Убийственная серьезность в сочетании с бессмысленным упрямством снискала представителям нашего дипломатического аппарата за рубежом титул «мистер Нет».
Мои коллеги, журналисты-международники, — остроумные, ироничные вроде бы (в быту) люди, обращаясь к читателю или телезрителю, принимают вид настолько скорбный и торжественный, будто справляют тризну по внутреннему цензору. Если их перлы и вошли в фольклор, то ведь изначально они произносились на голубом глазу («Яркое солнце светит над Парижем, но не радует оно парижан»).
Сейчас многое меняется к лучшему. Но нет-нет и дают себя знать рецидивы старых немощей. Ну почему к каждому заезжему иностранцу мы пристаем с вопросами типа: «А как вам наша перестройка?» И негодуем, если, не дай ему его японский или голландский бог, он хоть на секунду усомнится в скорой и безоговорочной победе всех наших начинаний. А почему он должен быть в ней уверен? Мы ведь и коммунизм обещали к 1980 году построить, а вместо него провели Олимпиаду с финской колбасой.

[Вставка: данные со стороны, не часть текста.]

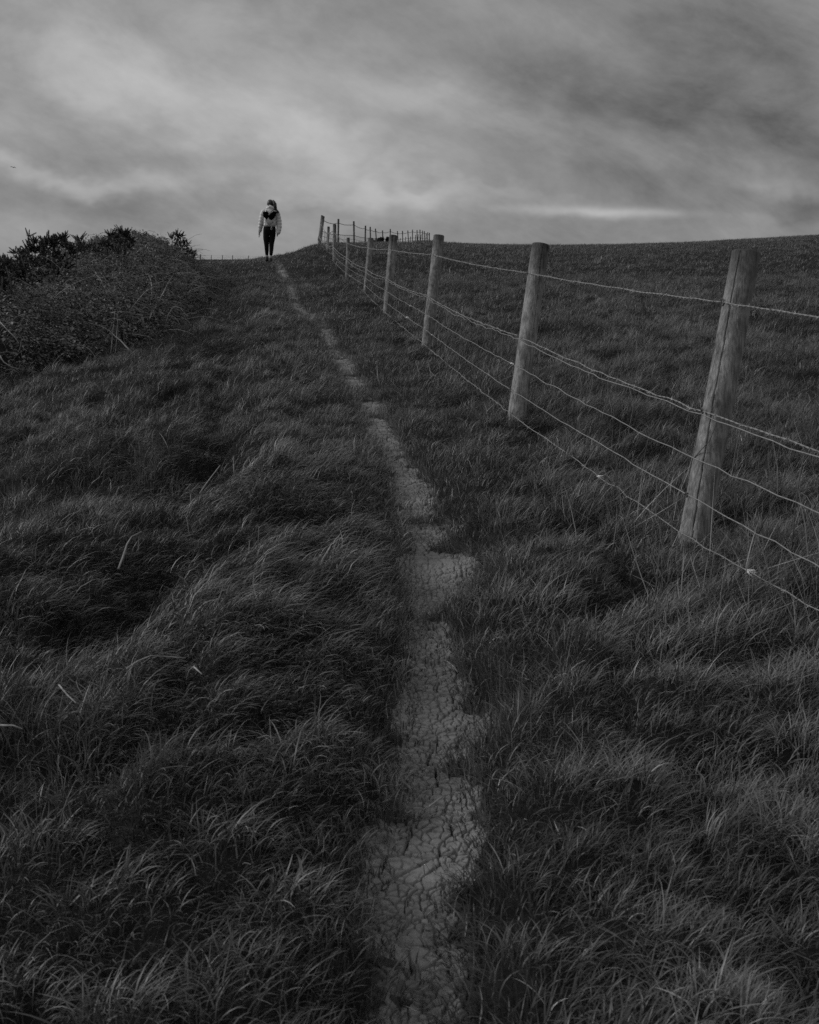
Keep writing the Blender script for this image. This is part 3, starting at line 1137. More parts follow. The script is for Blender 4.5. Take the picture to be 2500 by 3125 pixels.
# a second line of short stakes behind
f3 = empty('stake_fence', px(1221, 742, 165))
tag(f3, 'row of short dark stakes behind the far end of the skyline fence', 'fence')
O3 = f3.location.copy()
for i, (u, vt, d) in enumerate([(1221.5, 727, 175), (1238, 723, 172), (1253, 722, 170), (1268.5, 717, 168), (1276, 715, 168), (1285, 715.5, 166), (1301, 712, 165)]):
    post_mesh('stake', px(u - 1.5, 746, d), px(u + .5, vt, d), .055, .055, M['wood_far'], f3, 500 + i, k=8, rows_=3)

# fence on the far ridge at the left
f4 = empty('ridge_fence', px(610, 792, 240))
tag(f4, 'tiny wire fence on the distant ridge between the thicket and the walker', 'fence')
O4 = f4.location.copy()
rp = []
for i, (u, vt, r) in enumerate([(560, 773, .08), (578, 776, .08), (595.5, 777.5, .07), (611.5, 776, .13), (645, 778.5, .08), (679, 778.5, .08), (710, 779.5, .09), (759, 780, .09), (800, 782, .08)]):
    ba, to = px(u, 799, 240), px(u, vt, 240)
    post_mesh('post', ba, to, r * .85, r * .85, M['wood_far'], f4, 600 + i, k=8, rows_=3)
    rp.append((ba, to))
for q, f in enumerate((.08, .35, .55)):
    mb = MB()
    pts = []
    for (a, b_) in zip(rp[:-1], rp[1:]):
        seg = rough(a[1].lerp(a[0], f), b_[1].lerp(b_[0], f), 5, .05, .02, q)
        pts += seg if not pts else seg[1:]
    mb.tube(pts, .010, 4)
    mb.build('fence_wire', M['wire_dark'], f4, origin=O4)


# ------------------------------------------------------------------ thicket
def th_h(x, y):
    """height of the bramble surface above the turf"""
    e = thicket_edge(y) + .22 * fbm(x * 0 + 3, y, .8, 2)
    q = e - x
    Hm = np.interp(y, [6, 9, 12, 16, 19, 21, 24, 26.5, 28.5], [.50, .58, .72, .86, .92, .96, .98, .98, .35])
    prof = 1 - np.exp(-np.clip(q, 0, 9) / .60)
    back = sstep(-7.8, -5.5, x)
    lum_ = 1 + .26 * fbm(x, y, .7, 3) + .34 * fbm(x, y, 2.6, 3)
    return np.where(q > 0, Hm * prof * lum_ * (.05 + .95 * back), 0)


def th_base(x, y):
    """ground beneath the thicket, ignoring the hollow behind it"""
    g0 = h_ground(x, y, False)
    front = .089 * y - 1.278 - .145 * np.where(-(x - path_smooth(y)) - 1.15 > 0, np.minimum(-(x - path_smooth(y)) - 1.15, 6.0), 0) ** 1 * .85 * (1 - .85 * sstep(12, 30, y))
    return np.maximum(g0, front - .15)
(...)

Самокритика, которая становится нормой нашей общественной жизни, не подорвала вопреки опасениям наш международный престиж, а только укрепила его. Вот бы нам вдобавок еще стать улыбчивее и освоить умение подтрунить над собой. Улыбка, а вовсе не оскал, украшает лицо государства точно так же, как и лицо отдельно взятого человека.
Бросай курить, буржуй американский
Ответом на эту заметку был мешок читательских писем (тогда это было нормой жизни — при тираже в 6 миллионов экземпляров; недаром самым большим по числу сотрудников в «Крокодиле» был отдел писем). Большинство читателей были со мной солидарны.
,
,
А еще наутро после выхода номера мне позвонил Леонид Ленч, старейшина цеха советских фельетонистов:
— Леонид Леонидович, вы прямо в тыковку.
Я был польщен. Старик Державин нас заметил и т.п.
Но с читателями и Ленчем категорически не согласились стародавние авторы международного отдела, привыкшие считать его кормушкой для ястребов «холодной войны». А именно, карикатуристы-международники и штамповшики злободневных политических куплетов.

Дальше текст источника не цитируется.